Sunday, January 21, 2007

Dogastrophe!

Wow, the dogs got their snouts into a bag of flour last night. This turned out to be a 3-tiered mess. The first tier involved a fine layer of wheat dust spread over every square inch of our things, even gumming up the computers. The second tier was the the slobbery paper mache mess they made all over the apartment. Basically, they invented a dog slobber and flour glue. They had little dumplings in their hair, flour caked on their toes, and every once in a while they'd regurgitate a little biscuit. We didn't realize that there was a third tier of foulness and disorder until the middle of the night when the "end" result materialized. OMG, you have never seen so much, ahem, end product. Our house reeked, and I spent most of today scrubbing, mopping, airing out, and just plain throwing away things. If I ever worried about Scott's and my ability to handle a little rugrat, I now know. We certainly can survive one day of it. But, could we handle two?

I bought a latch for the pantry door.


[Image from: http://my.opera.com/gennafaith/albums/show.dml?id=39756]

Tuesday, January 16, 2007

S.A.S.E.

As mail burst forth from my rickety mailbox, bloated from the postal holiday accruement, I spied the thin edge of familiar stationary. Only two millimeters of ochre parchment needed peak from the hectic stack of ponderous bills and neon fliers shouting about 0%. I’d been rejected.

When you send a self addressed stamped envelope, it’s like writing yourself bad news. Disappointing news. Day-wrecking, confidence-cracking, why-didn’t-I-include-a-kleenex news.

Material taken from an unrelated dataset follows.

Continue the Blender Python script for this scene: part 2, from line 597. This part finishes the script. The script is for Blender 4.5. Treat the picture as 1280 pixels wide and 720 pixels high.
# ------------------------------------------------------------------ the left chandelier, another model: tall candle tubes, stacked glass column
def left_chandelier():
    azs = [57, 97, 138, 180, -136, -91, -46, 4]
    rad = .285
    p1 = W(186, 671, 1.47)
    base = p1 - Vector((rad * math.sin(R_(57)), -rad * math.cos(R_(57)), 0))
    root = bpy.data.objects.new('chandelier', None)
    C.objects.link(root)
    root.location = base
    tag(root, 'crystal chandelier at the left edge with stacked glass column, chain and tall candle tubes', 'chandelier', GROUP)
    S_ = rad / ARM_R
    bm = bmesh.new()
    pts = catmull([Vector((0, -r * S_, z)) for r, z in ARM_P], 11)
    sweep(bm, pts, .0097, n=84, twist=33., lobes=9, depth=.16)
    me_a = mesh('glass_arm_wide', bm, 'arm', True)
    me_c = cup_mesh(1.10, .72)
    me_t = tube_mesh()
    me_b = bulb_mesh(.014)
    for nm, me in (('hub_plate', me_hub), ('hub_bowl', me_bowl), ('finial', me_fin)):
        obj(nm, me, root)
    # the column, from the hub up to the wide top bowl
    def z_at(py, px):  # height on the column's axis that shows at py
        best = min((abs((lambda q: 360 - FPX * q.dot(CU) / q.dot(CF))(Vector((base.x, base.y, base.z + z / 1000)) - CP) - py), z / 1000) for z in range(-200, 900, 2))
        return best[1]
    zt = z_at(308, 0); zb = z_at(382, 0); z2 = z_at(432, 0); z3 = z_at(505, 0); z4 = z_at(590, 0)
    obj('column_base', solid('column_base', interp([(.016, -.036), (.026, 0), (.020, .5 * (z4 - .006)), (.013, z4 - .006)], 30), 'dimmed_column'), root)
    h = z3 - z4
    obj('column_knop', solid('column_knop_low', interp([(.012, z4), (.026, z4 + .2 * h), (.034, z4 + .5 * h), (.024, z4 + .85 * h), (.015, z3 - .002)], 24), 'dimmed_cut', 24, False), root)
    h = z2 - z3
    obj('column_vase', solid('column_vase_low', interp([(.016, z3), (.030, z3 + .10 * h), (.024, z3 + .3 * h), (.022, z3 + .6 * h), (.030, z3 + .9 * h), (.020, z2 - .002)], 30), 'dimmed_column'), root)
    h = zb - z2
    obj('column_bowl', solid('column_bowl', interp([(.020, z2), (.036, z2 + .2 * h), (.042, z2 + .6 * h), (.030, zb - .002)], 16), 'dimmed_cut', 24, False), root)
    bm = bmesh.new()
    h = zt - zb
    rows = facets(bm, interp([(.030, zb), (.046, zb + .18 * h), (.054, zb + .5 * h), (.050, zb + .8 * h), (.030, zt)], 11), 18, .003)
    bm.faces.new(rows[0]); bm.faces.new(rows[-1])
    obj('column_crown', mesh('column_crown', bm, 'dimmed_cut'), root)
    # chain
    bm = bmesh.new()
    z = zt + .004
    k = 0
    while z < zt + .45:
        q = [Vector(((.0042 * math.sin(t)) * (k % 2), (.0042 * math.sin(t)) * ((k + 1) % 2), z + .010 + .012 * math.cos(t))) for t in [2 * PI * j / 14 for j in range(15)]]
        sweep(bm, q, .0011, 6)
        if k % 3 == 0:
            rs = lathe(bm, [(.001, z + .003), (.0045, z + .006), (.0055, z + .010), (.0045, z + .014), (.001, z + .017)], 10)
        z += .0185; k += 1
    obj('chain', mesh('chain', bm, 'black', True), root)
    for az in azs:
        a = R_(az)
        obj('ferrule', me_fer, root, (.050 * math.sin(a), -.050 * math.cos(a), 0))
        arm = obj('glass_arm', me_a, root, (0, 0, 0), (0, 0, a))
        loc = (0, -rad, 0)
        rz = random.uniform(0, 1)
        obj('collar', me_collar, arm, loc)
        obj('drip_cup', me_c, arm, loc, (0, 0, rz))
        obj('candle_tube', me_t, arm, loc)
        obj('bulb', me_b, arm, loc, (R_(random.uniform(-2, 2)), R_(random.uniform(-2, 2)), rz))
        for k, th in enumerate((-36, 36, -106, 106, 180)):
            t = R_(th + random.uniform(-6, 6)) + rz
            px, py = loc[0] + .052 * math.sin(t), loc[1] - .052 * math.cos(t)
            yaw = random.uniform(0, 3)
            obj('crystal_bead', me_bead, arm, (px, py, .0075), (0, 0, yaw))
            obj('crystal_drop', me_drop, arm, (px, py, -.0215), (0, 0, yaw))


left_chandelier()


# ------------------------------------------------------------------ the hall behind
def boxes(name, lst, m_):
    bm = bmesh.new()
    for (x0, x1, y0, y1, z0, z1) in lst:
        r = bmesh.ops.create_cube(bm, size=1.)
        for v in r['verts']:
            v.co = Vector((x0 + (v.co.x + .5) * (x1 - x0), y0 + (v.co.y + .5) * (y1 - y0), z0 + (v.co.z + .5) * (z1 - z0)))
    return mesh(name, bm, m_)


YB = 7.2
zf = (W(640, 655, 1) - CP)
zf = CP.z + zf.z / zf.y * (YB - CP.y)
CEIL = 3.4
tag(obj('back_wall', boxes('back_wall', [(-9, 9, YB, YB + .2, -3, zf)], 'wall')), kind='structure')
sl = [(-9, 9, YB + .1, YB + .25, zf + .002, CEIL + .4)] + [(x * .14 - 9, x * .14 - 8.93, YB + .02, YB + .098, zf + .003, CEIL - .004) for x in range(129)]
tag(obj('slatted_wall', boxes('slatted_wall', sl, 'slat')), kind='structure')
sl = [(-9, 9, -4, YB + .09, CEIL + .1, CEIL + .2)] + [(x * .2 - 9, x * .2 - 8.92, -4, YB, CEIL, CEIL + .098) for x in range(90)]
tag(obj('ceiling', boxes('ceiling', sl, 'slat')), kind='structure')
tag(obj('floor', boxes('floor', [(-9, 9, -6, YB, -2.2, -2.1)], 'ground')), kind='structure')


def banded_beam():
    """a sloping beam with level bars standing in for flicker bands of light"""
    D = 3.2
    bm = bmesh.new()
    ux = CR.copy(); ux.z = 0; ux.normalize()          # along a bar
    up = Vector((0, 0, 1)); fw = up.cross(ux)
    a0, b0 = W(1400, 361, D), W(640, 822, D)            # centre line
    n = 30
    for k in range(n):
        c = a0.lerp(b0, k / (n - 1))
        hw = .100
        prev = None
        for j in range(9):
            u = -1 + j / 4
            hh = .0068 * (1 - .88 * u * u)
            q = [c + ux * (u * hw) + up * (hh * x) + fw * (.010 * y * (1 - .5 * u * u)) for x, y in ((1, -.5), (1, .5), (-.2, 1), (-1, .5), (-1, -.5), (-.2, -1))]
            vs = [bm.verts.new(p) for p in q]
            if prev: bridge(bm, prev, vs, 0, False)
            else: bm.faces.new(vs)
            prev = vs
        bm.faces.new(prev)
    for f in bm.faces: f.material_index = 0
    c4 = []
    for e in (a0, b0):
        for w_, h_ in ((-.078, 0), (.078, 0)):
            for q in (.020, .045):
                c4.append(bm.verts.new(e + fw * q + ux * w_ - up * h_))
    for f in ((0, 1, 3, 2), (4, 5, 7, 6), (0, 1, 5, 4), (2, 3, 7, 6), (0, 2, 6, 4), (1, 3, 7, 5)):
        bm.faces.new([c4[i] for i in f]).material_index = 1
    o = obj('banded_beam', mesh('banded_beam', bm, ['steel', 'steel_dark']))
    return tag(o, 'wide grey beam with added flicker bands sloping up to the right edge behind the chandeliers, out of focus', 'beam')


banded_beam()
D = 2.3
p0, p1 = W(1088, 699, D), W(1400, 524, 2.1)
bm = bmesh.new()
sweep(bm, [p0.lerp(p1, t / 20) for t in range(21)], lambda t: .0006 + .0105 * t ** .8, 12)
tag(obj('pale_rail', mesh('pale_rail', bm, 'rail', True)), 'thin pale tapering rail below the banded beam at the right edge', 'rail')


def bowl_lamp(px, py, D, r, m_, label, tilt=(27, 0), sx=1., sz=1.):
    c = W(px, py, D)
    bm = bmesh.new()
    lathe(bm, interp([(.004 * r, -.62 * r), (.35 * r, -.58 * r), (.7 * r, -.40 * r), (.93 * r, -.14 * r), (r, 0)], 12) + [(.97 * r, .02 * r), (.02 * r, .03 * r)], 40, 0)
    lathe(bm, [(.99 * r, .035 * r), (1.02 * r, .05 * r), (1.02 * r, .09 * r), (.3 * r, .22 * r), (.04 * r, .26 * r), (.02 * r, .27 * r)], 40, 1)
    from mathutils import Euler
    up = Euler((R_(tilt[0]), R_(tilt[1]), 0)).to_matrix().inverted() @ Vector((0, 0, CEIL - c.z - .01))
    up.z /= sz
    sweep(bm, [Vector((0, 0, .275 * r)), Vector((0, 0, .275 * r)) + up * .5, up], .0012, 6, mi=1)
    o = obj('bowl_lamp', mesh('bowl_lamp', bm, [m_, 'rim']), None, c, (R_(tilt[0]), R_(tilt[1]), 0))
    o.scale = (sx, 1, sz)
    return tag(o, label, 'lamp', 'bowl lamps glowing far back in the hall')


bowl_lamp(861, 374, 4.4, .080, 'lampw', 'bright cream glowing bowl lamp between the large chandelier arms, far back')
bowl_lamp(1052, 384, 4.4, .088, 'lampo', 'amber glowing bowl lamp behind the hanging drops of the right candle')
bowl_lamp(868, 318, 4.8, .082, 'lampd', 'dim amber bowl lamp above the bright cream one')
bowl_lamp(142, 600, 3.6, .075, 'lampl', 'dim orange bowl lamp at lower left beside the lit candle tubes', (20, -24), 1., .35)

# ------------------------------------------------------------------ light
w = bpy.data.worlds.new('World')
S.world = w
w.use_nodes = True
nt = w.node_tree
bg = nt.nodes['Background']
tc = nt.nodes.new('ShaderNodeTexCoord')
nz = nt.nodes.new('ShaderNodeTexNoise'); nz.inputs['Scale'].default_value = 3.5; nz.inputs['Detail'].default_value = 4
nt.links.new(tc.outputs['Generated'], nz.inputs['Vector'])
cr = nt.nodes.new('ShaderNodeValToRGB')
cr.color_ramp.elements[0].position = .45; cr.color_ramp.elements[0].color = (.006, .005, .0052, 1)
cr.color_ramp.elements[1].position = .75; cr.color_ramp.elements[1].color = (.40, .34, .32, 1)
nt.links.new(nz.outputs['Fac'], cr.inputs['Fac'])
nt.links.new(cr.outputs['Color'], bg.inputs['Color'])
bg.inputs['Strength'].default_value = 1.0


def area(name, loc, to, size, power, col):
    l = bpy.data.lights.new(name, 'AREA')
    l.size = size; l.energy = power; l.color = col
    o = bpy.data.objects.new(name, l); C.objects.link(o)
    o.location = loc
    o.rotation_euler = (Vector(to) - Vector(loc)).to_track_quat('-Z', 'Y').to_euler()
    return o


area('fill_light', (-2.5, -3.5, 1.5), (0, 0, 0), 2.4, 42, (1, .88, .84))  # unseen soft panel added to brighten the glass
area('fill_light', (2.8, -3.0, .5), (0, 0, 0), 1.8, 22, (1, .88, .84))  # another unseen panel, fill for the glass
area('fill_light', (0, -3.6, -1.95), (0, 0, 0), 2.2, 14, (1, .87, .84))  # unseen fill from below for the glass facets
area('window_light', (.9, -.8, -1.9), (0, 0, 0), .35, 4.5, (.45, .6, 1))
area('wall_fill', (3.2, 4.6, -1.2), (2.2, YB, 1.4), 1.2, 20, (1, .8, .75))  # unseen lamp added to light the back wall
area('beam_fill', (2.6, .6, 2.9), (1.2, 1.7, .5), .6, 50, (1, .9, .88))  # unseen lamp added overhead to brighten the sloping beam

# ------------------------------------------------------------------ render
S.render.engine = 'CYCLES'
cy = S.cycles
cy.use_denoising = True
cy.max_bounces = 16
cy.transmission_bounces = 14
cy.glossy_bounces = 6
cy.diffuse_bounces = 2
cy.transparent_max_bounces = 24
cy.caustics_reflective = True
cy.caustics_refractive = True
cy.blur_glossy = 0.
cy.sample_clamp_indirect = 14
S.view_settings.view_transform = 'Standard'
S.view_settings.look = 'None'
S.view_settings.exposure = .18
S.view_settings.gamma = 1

You know you’ll never see that envelope if they accept you. You can always hope it’s at the bottom of some tall stack on a very busy editor’s desk…until the day you get that hopeless envelope. Enveloping hopelessness, it’s mocking and tautological return address, the recipient’s name correctly spelled in an intimately familiar handwriting, the cheery stamp chosen by someone with taste—all were engineered unwittingly by yourself.

I thought that by using some of my nicest stationary (and hear me right, my collection is exquisite), it might take the edge off any impending rejection-inspired dejection. Surely only lovely things are born from heavy rag, I thought. And, wouldn’t a bit of that lovely brush off onto a loveless brush-off? Sadly, no.



[Image from: http://esart.com/projects/food/rejectioncheese.php]

Saturday, January 13, 2007

Perched

Personally and professionally, I’m sitting on a bunch of opportunities that just won’t hatch without patience—a virtue I have never developed. It’s simultaneously excruciating and exhilarating. I’ve got a query letter out for a story that just gets more and more brilliant with each passing day. I’ve got a job offer/rejection pending that could really solidify my new career. I’ve got a personal project percolating that could change my life. In a couple of weeks, they could all turn out to be duds, and my life would be no different than it has been for a while now. Or, they could all bloom into full on successes and I’ll be tearing my hair out with the stress of having to juggle them all at once or just choose one. And then there are the many permutations of some working out and others not. It is agonizing to wait.